T-rich scenario for the record fusion energy plasma in JET DT

One of the main goals of the recent JET DT experimental campaign with ITER-like wall was to achieve high fusion power >10MW steady for 5 seconds. Scenarios developed for that purpose were utilizing close to 50/50 DT plasma mixture and balanced D-NBI and T-NBI injected heating power.

A different route to achieve this goal used D-NBI heating into a tritium plasma to maximize the number of beam-target D-T reactions. This was predicted to produce higher net fusion power in comparison to 50/50 DT plasmas of similar performance. Providing low deuterium concentration in such a plasma, it could also be combined with fundamental D-minority ICRH for additional boost to the fusion power. At JET, this scheme is accessible at the lowest ICRH frequency 29MHz and high BT=3.86T which is an engineering limit for 5s flattop plasma.
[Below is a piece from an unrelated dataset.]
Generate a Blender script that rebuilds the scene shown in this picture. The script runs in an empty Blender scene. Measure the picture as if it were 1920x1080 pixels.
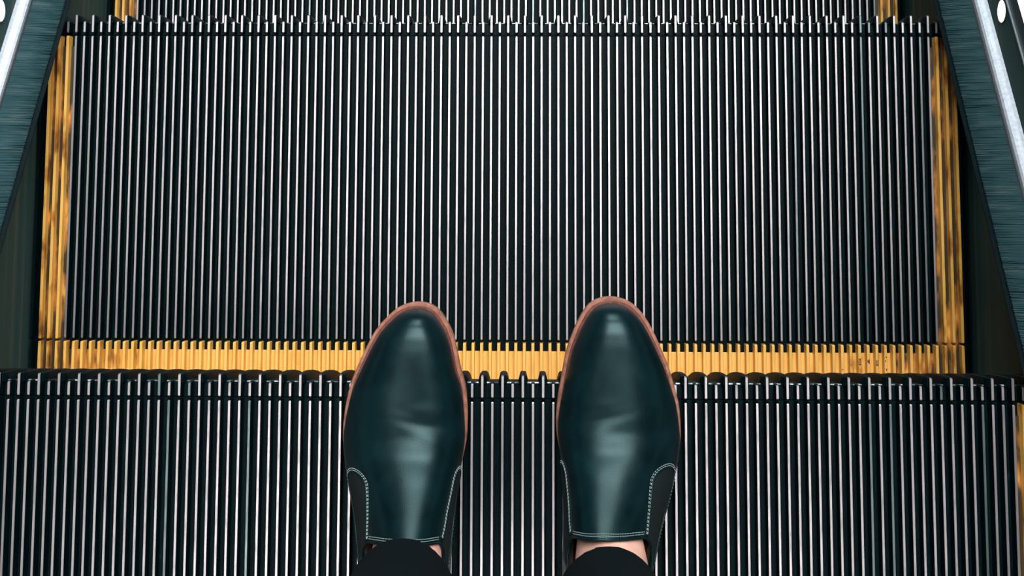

A mock up experiment with D-NBI heating of hydrogen plasma was performed prior to the DT campaign to test the isotope control aspect. 15/85 DH composition was readily achieved without excessive core accumulation of deuterium despite intensive core fuelling by NBI particles. That confirmed the fast isotope mixing effect previously observed at JET albeit at lower plasma current and heating power.

Subsequently, a stable hybrid scenario pure tritium plasma with T-NBI was demonstrated and served as a reference discharge for the DT. After a few minor modifications this plasma was finally performed with D-NBI and 29MHz ICRH to produce a series of record fusion energy pulses, with the highest E_fus=59MJ and 5s-averaged Q=0.33. As expected, the plasma remained Tritium-rich with approximately 15/85 DT composition. Somewhat surprisingly, this plasma had rather small and fast (80-100Hz) ELMs, despite the high tritium content and high additional heating power injected.

In this contribution, the main experimental results related to the record fusion energy pulse will be shown, together with the first analysis and modelling.